Onam is a Hindu festival celebrated every year by Malayali communities in Kerala. It commemorates the rice harvest season towards the tail end of the monsoon and ushers in the month of Chingam, the first month of the Malayali New Year. The festival is ripe with legends from Hindu mythology, the most common of which describes the annual homecoming of the demon king Mahabali from the netherworld.

Like most religious and cultural festivals around the world, Onam is marked with a feast called “sadhya.” This is an extravagant meal featuring over twenty different vegetarian items methodically placed across the ribs of a shiny banana leaf. If you fail to bag an invite from one of our many Malayali friends in the local resident community, then elbow your way into the lunch queues outside any of the Keralite restaurants serving Onam sadhya in Karama. And resolve to make more Malayali friends who will invite you home for sadhya next year.

Feasting with Hands

Fork and knife-wielding cultures often perceive those that feast with their hands as being primitive and uncultured—but there is a delicate choreography and etiquette around serving and savoring such meals that makes it no less than one orchestrated with fine silver. For instance, when the meal is over, you must fold your banana leaf over.
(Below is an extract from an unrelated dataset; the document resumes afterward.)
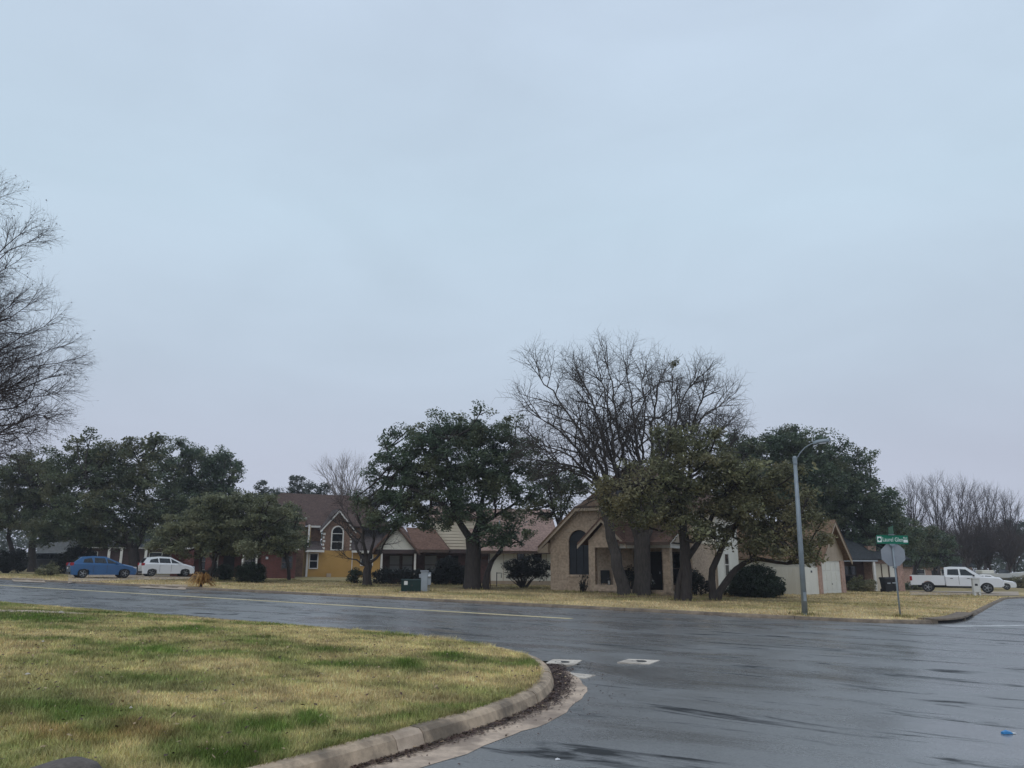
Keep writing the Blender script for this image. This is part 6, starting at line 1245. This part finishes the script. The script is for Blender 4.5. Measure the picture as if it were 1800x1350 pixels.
for (cx, cy, rx, ry, lab, yy) in ((470, 872, 34, 26, 'hazy treetop beyond the brown roof peak', 100), (520, 862, 30, 24, 'hazy treetop right of the brown roof peak', 104), (560, 872, 26, 26, 'hazy treetop left of the pale bare tree', 98), (985, 850, 34, 26, 'hazy treetop between the red roof and the beige house', 86), (655, 880, 24, 26, 'hazy treetop left of the largest oak', 88), (1060, 900, 30, 24, 'hazy treetop behind the beige house chimney', 90)):
    tree('background_tree', lab, 'tree', (cx, 990), [([(cx, 1000), (cx, 930), (cx + 2, cy)], .2, .08), ([(cx, 935), (cx - 12, cy)], .1, .04, .6), ([(cx, 935), (cx + 12, cy)], .1, .04, -.6)], .2,
         [(cx + dx * rx, cy + dz * ry, rx * .5, ry * .5) for dx, dz in ((-.5, .2), (.5, .2), (0, -.4), (0, .2), (-.3, .8), (.4, .8))], 'haze_tree', dens=.30, per=36, size=.11, crad=.7, y=yy, group='hazy treetops behind the houses')
# crape myrtle at the left edge: only its right half reaches the picture
CM = dict(seg=(6, 6, 5, 4), jit=(.08, .12, .18, .22), trop=(.0, .0, .01, .01), k=(5, 3, 3, 3), tip=(.3, .3, .35, .4), n=(9, 7, 4), t0=(.2, .12, .12), ang=((18, 48), (22, 58), (25, 65)), len=(1.0, .55, .30), r=(.013, .0068, .0038), perm=3.1)
ends = [(12, 322), (70, 385), (88, 400), (40, 450), (85, 520), (118, 560), (140, 600), (150, 628), (128, 655), (120, 690), (118, 728), (92, 762), (40, 800), (-40, 440), (-60, 560), (-120, 420), (-180, 520), (-230, 640), (50, 570), (40, 640), (30, 700), (60, 745), (10, 520), (0, 610), (20, 545), (-10, 480), (35, 620), (15, 680), (60, 600), (-30, 700), (75, 660), (50, 520), (-20, 560), (5, 640)]
limbs = [([(-190, 1085), (-188, 980), (-184, 900)], .12, .09, 0, 0, 0)]
for i, (ex_, ey) in enumerate(ends):
    ex_, ey = -182 + (ex_ + 182) * .86, 600 + (ey - 600) * .93 + 12
    sx0, sy0 = -182 + random.uniform(-12, 12), 890 + (ey - 600) * .22 + random.uniform(-20, 20)
    bow = 34 if ex_ > 30 else 15
    limbs.append(([(sx0, sy0), (sx0 + (ex_ - sx0) * .30, sy0 + (ey - sy0) * .52 + bow * .2), (sx0 + (ex_ - sx0) * .66, sy0 + (ey - sy0) * .86 - bow * .1), (ex_, ey)], .05, .008, random.uniform(-2.2, 2.2), 0, .35))
rt, T, bb = tree('crape_myrtle', 'bare twiggy crape myrtle reaching in from the left edge with dark seed heads', 'tree', (-190, 1085), limbs, .1, bark='twig_dark', bare=CM, y=17)
tips = [p for p in T.tips if random.random() < .06]; C_ = np.array([tuple(p) for p in tips])
V, F, ti = foliage_np(C_, np.full(len(C_), .028), 4, .014); mesh_np('seed_heads', V - np.array(bb), F, MT['twig_dark'], rt)['kind'] = 'stuff'
# small clump of mistletoe in the tallest tree
c0_ = np.array(tuple(pt(1186, 637, 42.3))); C_ = c0_ + RNG.normal(0, .13, (7, 3)); V, F, ti = foliage_np(C_, np.full(7, .2), 30, .05, .9); b = Vector(c0_)
ms = mesh_np('mistletoe', V - c0_, F, MT['olive'], None, attr=ti); ms.location = b; tag(ms, 'round clump of mistletoe high in the tallest bare tree', 'plant')

def bush(name, label, base, blobs, leaf, dens=.55, crad=.28, per=46, size=.055, y=None, group=None, stems=3, bias=.22, cat='bush'):
    b = at(base[0], base[1], .12) if y is None else pt(base[0], base[1], y); y = b.y
    if name != 'x': b.z = float(far_z(np.array([b.x]), np.array([b.y]))[0]) if y < 95 else b.z
    root = thing(name, label, cat, b, 0, group); C, RA, own = blob_clusters(blobs, y, dens, crad, bias)
    T = Tubes()
    for bi in range(len(blobs)):
        cc = Vector(C[own == bi].mean(0))
        for s in range(stems):
            q = b + Vector((random.uniform(-.12, .12), random.uniform(-.12, .12), -.1)); e_ = cc + rnd_unit() * .25
            T.add([q, q.lerp(e_, .5) + rnd_unit() * .08, e_], [.045, .03, .012], 5)
    V, F = T.arrays(); bo = np.array(b); mesh_np('stem', V - bo, F, MT['bark_dark'], root, True)
    keep = C[:, 2] > b.z - .05; V, F, ti = foliage_np(C[keep], RA[keep], per, size, flat=.8, inner=INNER[-1][keep]); mesh_np('foliage', V - bo, F, MT[leaf], root, attr=ti); return root
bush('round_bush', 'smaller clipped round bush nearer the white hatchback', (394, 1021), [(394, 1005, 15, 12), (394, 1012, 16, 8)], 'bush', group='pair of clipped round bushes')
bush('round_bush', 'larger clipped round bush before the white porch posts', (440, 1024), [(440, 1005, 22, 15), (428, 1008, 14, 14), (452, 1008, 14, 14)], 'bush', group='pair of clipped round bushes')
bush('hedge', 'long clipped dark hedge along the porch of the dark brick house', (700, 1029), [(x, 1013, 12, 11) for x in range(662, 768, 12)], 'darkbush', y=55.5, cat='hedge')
bush('round_bush', 'round green bush at the left end of the long hedge', (627, 1028), [(627, 1013, 13, 12), (620, 1016, 8, 10)], 'bush', y=55)
bush('shrub', 'tall dark shrub between the hedge and the largest oak', (790, 1030), [(785, 1000, 18, 20), (805, 1010, 16, 18), (775, 1016, 16, 13)], 'darkbush', y=56, dens=.6)
bush('yaupon', 'dark flat topped shrub on several bare stems before the white wall', (920, 1036), [(905, 1000, 17, 14), (930, 992, 20, 14), (950, 1002, 16, 16), (918, 1008, 20, 9), (897, 1008, 8, 8)], 'darkbush', dens=.6, crad=.3, y=52, stems=4)
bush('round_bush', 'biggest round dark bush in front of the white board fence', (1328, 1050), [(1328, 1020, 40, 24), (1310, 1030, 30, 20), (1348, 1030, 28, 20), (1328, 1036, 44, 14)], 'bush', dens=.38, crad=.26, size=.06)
bush('shrub', 'dark shrub half behind the forked oak by the brick corner', (1225, 1042), [(1222, 1022, 14, 20), (1235, 1028, 10, 13), (1215, 1010, 8, 10)], 'darkbush', dens=.5, y=44)
bush('shrub', 'small dark shrub between the two stems of the low oak', (1268, 1045), [(1266, 1036, 9, 9)], 'darkbush', dens=.5, y=45)
bush('shrub', 'thin leafless shrub below the arched window', (1024, 1043), [(1022, 1022, 10, 14)], 'darkbush', dens=.06, y=45.5, stems=16)
bush('shrub', 'dark shrub in the porch between the two bare trunks', (1108, 1038), [(1108, 1018, 9, 16), (1110, 1005, 6, 8)], 'darkbush', dens=.5, y=44.8)
bush('shrub', 'mottled olive shrub right of the garage door', (1515, 1040), [(1508, 1025, 14, 11), (1525, 1028, 14, 10), (1515, 1032, 20, 7)], 'olive', dens=.45, y=60)
bush('shrub', 'low green shrub just left of the pickup tail', (1606, 1040), [(1603, 1033, 14, 6), (1618, 1034, 10, 5), (1592, 1035, 10, 5)], 'oak_left', dens=.6, y=70)
bush('shrub', 'olive brown shrub at the road between the dark vehicle and the blue hatchback', (84, 1014), [(84, 1000, 15, 10), (78, 1006, 14, 7), (96, 1004, 10, 8)], 'olive', dens=.5, crad=.32, y=60)
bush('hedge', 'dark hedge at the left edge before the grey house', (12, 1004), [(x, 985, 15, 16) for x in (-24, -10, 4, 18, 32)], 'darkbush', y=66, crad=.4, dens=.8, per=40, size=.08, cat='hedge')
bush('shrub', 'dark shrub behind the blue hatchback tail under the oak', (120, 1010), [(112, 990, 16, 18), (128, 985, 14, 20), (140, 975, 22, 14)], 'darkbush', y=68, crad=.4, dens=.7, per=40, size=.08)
bush('shrub', 'dark shrub at the foot of the sage tree behind the brick column', (372, 1018), [(368, 1004, 10, 10)], 'darkbush', y=64, crad=.3)
bush('shrub', 'tangled brown scrub at the right edge below the boat', (1785, 1040), [(1780, 1028, 16, 9), (1800, 1026, 16, 12), (1755, 1033, 12, 5)], 'rusty', y=92, dens=.3, crad=.4, size=.08)
# flowering pot on the porch
fp = hp_(6.75, P0 + .15, .20); Fp = thing('potted_plant', 'white flowering plant in a pot on the porch sill', 'potted plant', fp)
MB().lathe([(.0, 0), (.11, 0), (.15, .26), (.13, .26), (.12, .20), (.0, .20)], 14).build('pot', MT['interior'], Fp, True)
C_ = np.array([(RNG.normal(0, .13), RNG.normal(0, .10), .30 + .62 * RNG.random()) for _ in range(16)]); V, F, ti = foliage_np(C_, np.full(16, .10), 14, .035); mesh_np('flowers', V, F, MT['flower'], Fp, attr=ti)
V, F, ti = foliage_np(C_ * np.array([1, 1, .8]), np.full(16, .14), 14, .04); mesh_np('foliage', V, F, MT['bush'], Fp, attr=ti)
# dry golden plant: arching fronds
p = gp_(353, 1031)
Dp = thing('dry_plant', 'dead golden brown plant with drooping fronds beside the driveway', 'plant', p)
VV, FF, TT = [], [], []; nb_ = 0
for i in range(150):
    a = random.uniform(0, 2 * math.pi); h = random.uniform(.25, .75); rch = random.uniform(.25, .85); w_ = random.uniform(.02, .05)
    prev = None
    for k in range(6):
        t = k / 5; rr = rch * t; z = h * math.sin(math.pi * min(t * .75, 1)) + .05 - .25 * t * t * (rch > .5)
        x, y_ = rr * math.cos(a), rr * math.sin(a); ww = w_ * (1 - .7 * t)
        VV += [(x - ww * math.sin(a), y_ + ww * math.cos(a), max(z, .02)), (x + ww * math.sin(a), y_ - ww * math.cos(a), max(z, .02) + .02)]
    tt = random.random(); TT += [tt] * 12
    FF += [(nb_ + 2 * k, nb_ + 2 * k + 1, nb_ + 2 * k + 3, nb_ + 2 * k + 2) for k in range(5)]; nb_ += 12
mesh_np('fronds', np.array(VV), np.array(FF), MT['gold'], Dp, attr=np.array(TT)); MB().lathe([(.10, -.1), (.09, .25), (.03, .32), (.0, .33)], 10).build('stem', MT['litter'], Dp)

# far-off wood closing the gaps behind houses and trunks
C_, RA_ = [], []
for px_ in np.arange(-60, 1900, 3.0):
    y_ = random.uniform(125, 165); base_ = at(px_, 1000, 0).y if False else 0
    x_ = (px_ - 900) / FPX * y_ / cp; zt = random.uniform(3.5, 6.5) * (1.25 if px_ < 600 else 1.0) * (0.8 + 0.5 * vnoise(np.array([px_ / 55.0]), np.array([0.5]), 3)[0])
    for k in range(6): C_.append((x_ + random.uniform(-.8, .8), y_ + random.uniform(-3, 3), gz(x_) + zt * random.random() ** .7)); RA_.append(random.uniform(.7, 1.3))
C_ = np.array(C_); V, F, ti = foliage_np(C_, np.array(RA_), 8, .30, .7); tag(mesh_np('distant_wood', V, F, MT['haze_tree'], None, attr=ti), kind='stuff')
# longer grass and leaves gathered round trunks and posts
X_, H_ = [], []
for o_ in list(bpy.data.objects):
    if o_.parent is None and o_.get('category') in ('tree', 'street lamp', 'sign', 'utility box', 'fence', 'bush', 'hedge') and 24 < o_.location.y < 64:
        r0_ = {'tree': .42, 'street lamp': .12, 'sign': .05, 'utility box': .5, 'fence': .3, 'bush': .7, 'hedge': .7}[o_['category']]; nn = 160 if o_['category'] in ('tree', 'bush') else 70
        a_ = RNG.uniform(0, 2 * np.pi, nn); r_ = r0_ + np.abs(RNG.normal(0, .22, nn)); X_.append(np.c_[o_.location.x + np.cos(a_) * r_, o_.location.y + np.sin(a_) * r_])
X_ = np.concatenate(X_); n_ = len(X_); x_, y_ = X_.T; z_ = far_z(x_, y_); h_ = RNG.uniform(.05, .17, n_); w_ = RNG.uniform(.012, .03, n_); a_ = RNG.uniform(0, 6.28, n_)
V = np.empty((n_, 3, 3)); V[:, 0] = np.c_[x_ - np.cos(a_) * w_, y_ - np.sin(a_) * w_, z_ - .01]; V[:, 1] = np.c_[x_ + np.cos(a_) * w_, y_ + np.sin(a_) * w_, z_ - .01]; V[:, 2] = np.c_[x_ + RNG.normal(0, .04, n_), y_ + RNG.normal(0, .04, n_), z_ + h_]
tag(mesh_np('grass', V.reshape(-1, 3), np.arange(3 * n_).reshape(n_, 3), MT['blade'], None, False, col=np.repeat(np.array((.30, .27, .11)) * RNG.uniform(.5, 1.3, (n_, 1)), 3, 0)), kind='stuff')
# grass hanging over the back of the near kerb
E_ = sub(near_kerb, S0 - 6, S1); ei = RNG.integers(0, len(E_) - 1, 7000); n_ = len(ei)
EP = np.array([(p.x, p.y) for p in E_]); tn = EP[ei + 1] - EP[ei]; tn /= np.linalg.norm(tn, axis=1, keepdims=True); nr = np.c_[tn[:, 1], -tn[:, 0]]
clump = fbm(EP[ei][:, 0] * 1.0, EP[ei][:, 1], 2.6, 8, 3); of = .185 - .06 * RNG.random(n_) * (clump > .5) + .05 * RNG.random(n_)
bp = EP[ei] + (EP[ei + 1] - EP[ei]) * RNG.random((n_, 1)) + nr * of[:, None]; x_, y_ = bp.T; z_ = gz(x_) + .145; h_ = RNG.uniform(.02, .075, n_) * np.clip(clump * 1.8, .4, 1.4); ln = -nr * (RNG.uniform(-.3, 1.1, n_) * h_)[:, None]; w_ = RNG.uniform(.003, .006, n_)
V = np.empty((n_, 3, 3)); V[:, 0] = np.c_[x_ - tn[:, 0] * w_, y_ - tn[:, 1] * w_, z_]; V[:, 1] = np.c_[x_ + tn[:, 0] * w_, y_ + tn[:, 1] * w_, z_]; V[:, 2] = np.c_[x_ + ln[:, 0], y_ + ln[:, 1], z_ + h_]
tag(mesh_np('grass', V.reshape(-1, 3), np.arange(3 * n_).reshape(n_, 3), MT['blade'], None, False, col=np.repeat(np.clip(near_col(x_, y_) * RNG.uniform(.6, 1.4, (n_, 1)), 0, .8), 3, 0)), kind='stuff')
# ------------------------------------------------------------------ thin mist
hm = bpy.data.materials.new('mist'); hm.use_nodes = True; hm.node_tree.nodes.remove(hm.node_tree.nodes['Principled BSDF'])
pv = hm.node_tree.nodes.new('ShaderNodeVolumePrincipled'); pv.inputs['Density'].default_value = 0.0006; pv.inputs['Color'].default_value = (0.9, 0.93, 1, 1); pv.inputs['Anisotropy'].default_value = 0.2
hm.node_tree.links.new(pv.outputs[0], hm.node_tree.nodes['Material Output'].inputs['Volume'])
tag(MB().box(-410, 410, -60, 410, -8, 24).build('haze', hm), kind='stuff')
If you fold it facing yourself, it expresses contentment, while folding it the other way expresses the opposite.

Navigating the sadhya

If like me, you are an amateur still fumbling with the nuances of sadhya etiquette, then do the most polite thing possible when the meal starts—pounce on the banana chips to the left of your leaf and keep your eyes glued to a more practiced fellow diner. There are two types of fried bananas to keep you going as you watch how others navigate the meal: the sunny-hued savoury crisps and the sweet “sharkara varatti” or banana pellets coated in crumbly jaggery sugar. Restrain yourself from stealing sharkara varatti from the fellow diner next to you, unless the fellow diner is a very good friend who is allergic to bananas or is willing to forgive and forget.

Abandon a few of the pappadums and the midget banana on the left until dessert time. I say this with a slight tinge of pain because I only recently realized that for the past three years, I have failed to apply them in the meal as the experts would. Instead, stay focused on the pickles and the rainbow of dry, semi-dry and wet dishes that you will need to eat with your fingers.

Contrary to my usual inquisitive nature, I no longer over-analyze every item on the banana leaf because it gets in the way of having a deeply immersive and sensory experience. Especially if it is your first sadhya this year, just hold the questions and let the wave of textures and flavours carry you through the meal: soft, crunchy, pulpy, slippery, banana, coconut and yogurt.

The broker for the various players on the leaf is “chor” or reddish Matta rice from Kerala. Chor is served closer to your side of the leaf with two soupy lentils doused on either side of the plateau of rice—creamy coconut-infused “parippu” to the left and a slightly sour, spicy tamarind-based “sambar” to the right. The chubby grains are sponges for soaking up melted ghee, gravies and lentils. Form them into little mounds with your fingers before swiping them off the leaf and into your mouth. If you have never eaten rice with your hands, don’t be afraid of the messy challenge but relish the additional sensory dimension of touching the food with your (rigorously washed) fingers instead. The technique is nothing that cannot be mastered with a joint dose of practice and gluttony.

And what about the untouched baby banana and the residual pappadums? They play a role when a sweet, runny “payasam” pudding of coconut, lentils and jaggery are streamed onto your leaf (cups are for novices). I do not need to tell you how to use them—one of the city’s best cultural and culinary lessons unfolds across Keralite homes and restaurants every Onam, and you only need an appetite to study it.

Hunt down a sadhya and watch the masters at feast.